U.S. Ambassador to Mozambique: Who Is H. Dean Pittman?
Dean Pittman, a career member of the Foreign Service, was confirmed on Nov. 19, 2015 as the U.S. ambassador to Mozambique. It is his first such posting.
Pittman was born in Virginia, where his father, Paul, served as a naval aviator. When Pittman was 6, his family moved to Tylertown, Miss., where his father took over as editor of the local newspaper and his mother was a teacher. Pittman went to Millsaps College in Jackson, Mississippi, earning a B.A. in political science in 1978. He got a taste of Washington life when he interned for Sen. Ted Kennedy (D-Massachusetts). After graduation, Pittman went into the Peace Corps and spent his time teaching English in Gabon.
Upon leaving the Peace Corps, he worked for Rep. Wayne Dowdy (D-Mississippi), a fellow Millsaps graduate. Pittman also went back to school, earning an M.A. in international relations from Johns Hopkins in 1985. In 1988, Dowdy tried to make the jump to the Senate with Pittman running his campaign, but they lost to Republican Trent Lott.

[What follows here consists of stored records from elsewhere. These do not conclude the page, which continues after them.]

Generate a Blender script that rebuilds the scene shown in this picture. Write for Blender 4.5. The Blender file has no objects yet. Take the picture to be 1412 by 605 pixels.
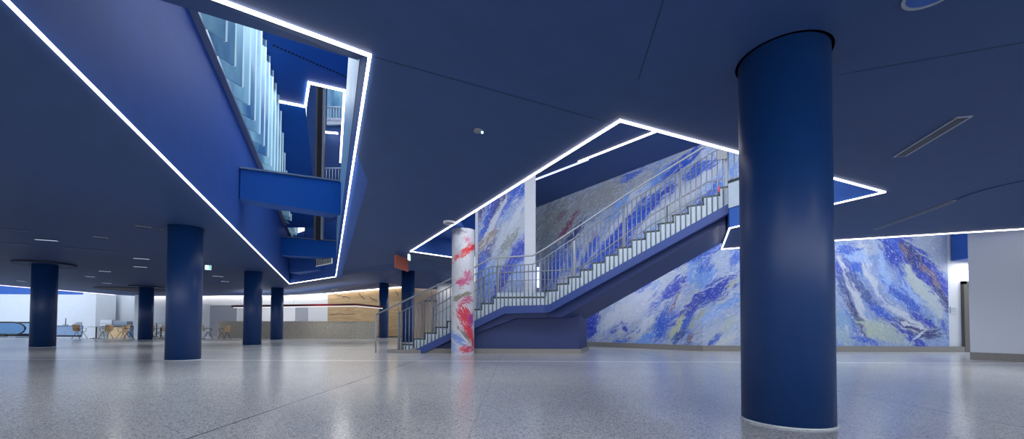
import bpy, bmesh, math, random
from math import sin, cos, pi, radians, atan2, hypot, sqrt
from mathutils import Vector, Matrix
from mathutils.geometry import delaunay_2d_cdt

random.seed(4)
col = bpy.context.scene.collection
H = 3.05            # ceiling height
FL2 = 4.11          # upper floor level

# ------------------------------------------------------------------ materials
def lin(c):
    return tuple((x/255/12.92 if x/255 <= .04045 else ((x/255+.055)/1.055)**2.4) for x in c) + (1.0,)

def mat(name, rgb, rough=.5, metal=0., spec=.5, emit=None, estr=0., noise=0., nscale=20., bump=0., alpha=None):
    m = bpy.data.materials.new(name); m.use_nodes = True
    nt = m.node_tree; b = nt.nodes['Principled BSDF']
    c = lin(rgb)
    b.inputs['Base Color'].default_value = c
    b.inputs['Roughness'].default_value = rough
    b.inputs['Metallic'].default_value = metal
    b.inputs['Specular IOR Level'].default_value = spec
    if emit:
        b.inputs['Emission Color'].default_value = lin(emit); b.inputs['Emission Strength'].default_value = estr
    if noise or bump:
        tc = nt.nodes.new('ShaderNodeTexCoord'); n = nt.nodes.new('ShaderNodeTexNoise')
        n.inputs['Scale'].default_value = nscale; n.inputs['Detail'].default_value = 4
        nt.links.new(tc.outputs['Object'], n.inputs['Vector'])
        if noise:
            r = nt.nodes.new('ShaderNodeValToRGB')
            r.color_ramp.elements[0].position = .3; r.color_ramp.elements[1].position = .7
            r.color_ramp.elements[0].color = tuple(v*(1-noise) for v in c[:3])+(1,)
            r.color_ramp.elements[1].color = tuple(min(1, v*(1+noise)) for v in c[:3])+(1,)
            nt.links.new(n.outputs['Fac'], r.inputs['Fac']); nt.links.new(r.outputs['Color'], b.inputs['Base Color'])
        if bump:
            bp = nt.nodes.new('ShaderNodeBump'); bp.inputs['Strength'].default_value = bump; bp.inputs['Distance'].default_value = .01
            nt.links.new(n.outputs['Fac'], bp.inputs['Height']); nt.links.new(bp.outputs['Normal'], b.inputs['Normal'])
    if alpha is not None:
        b.inputs['Alpha'].default_value = alpha
    return m

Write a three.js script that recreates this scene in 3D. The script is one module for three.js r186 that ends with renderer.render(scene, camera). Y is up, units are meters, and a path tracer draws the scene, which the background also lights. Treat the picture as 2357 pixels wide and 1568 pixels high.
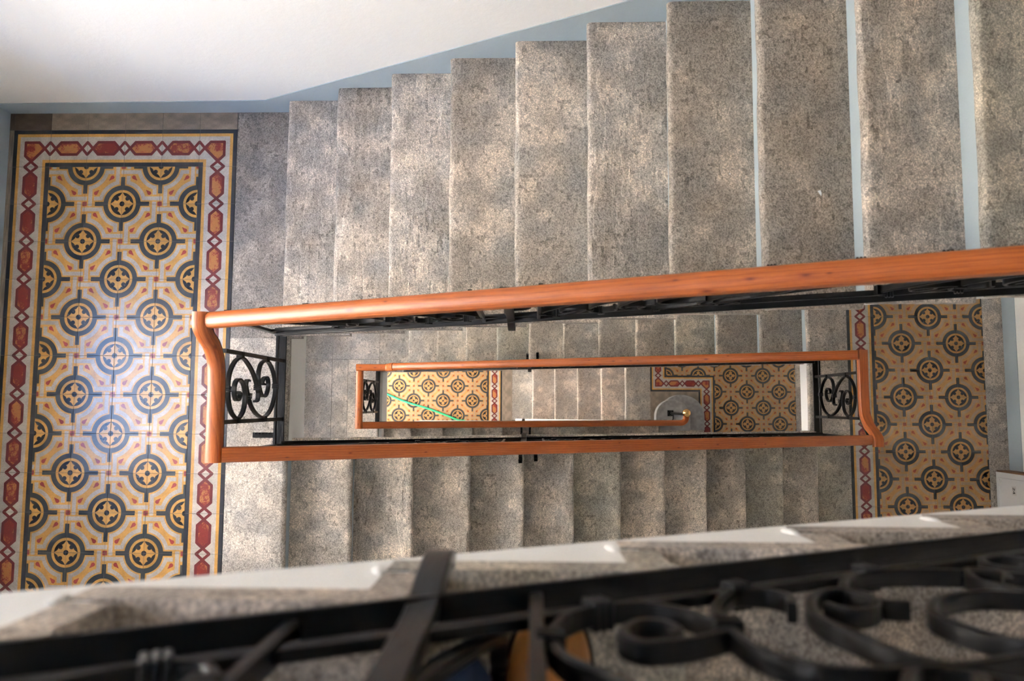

Pittman joined the Foreign Service in 1989, with early postings in Mozambique, Angola and Guyana. He spent a year as a diplomat in residence with the National Democratic Institute, focusing on democracy-building initiatives in Bangladesh and Pakistan. In 1997, Pittman was named legislative management officer for East Asia and Pacific affairs. He was sent to Sarajevo, Bosnia-Herzegovina in 1999 as a political counselor and returned to Washington the following year as director of Balkan affairs on the staff of the National Security Council. In 2002, Pittman was made special assistant to Deputy Secretary of State Richard Armitage.
As did many Foreign Service officers, Pittman did a tour in Iraq, serving as deputy director in the Governance Office of the Coalition Provisional Authority for an eight-month period between 2003 and 2004. His next assignment took him to Belfast, Northern Ireland, where he served as consul general for three years.
Pittman came home in 2007 for what turned out to be a long stay in Washington. He was first a member in the State Department’s Office of Policy Planning, working on how the United States’ climate change agenda was presented to the world. In 2009, he was senior diplomacy adviser to the department’s quadrennial diplomacy and development review, and the following year he was named principal deputy assistant secretary of state for international organization affairs.
From 2013 to 2014, Pittman served as acting Assistant Secretary of State. Since 2014, he has been a senior adviser to the Bureau of International Organization Affairs.
Pittman speaks French and Portuguese.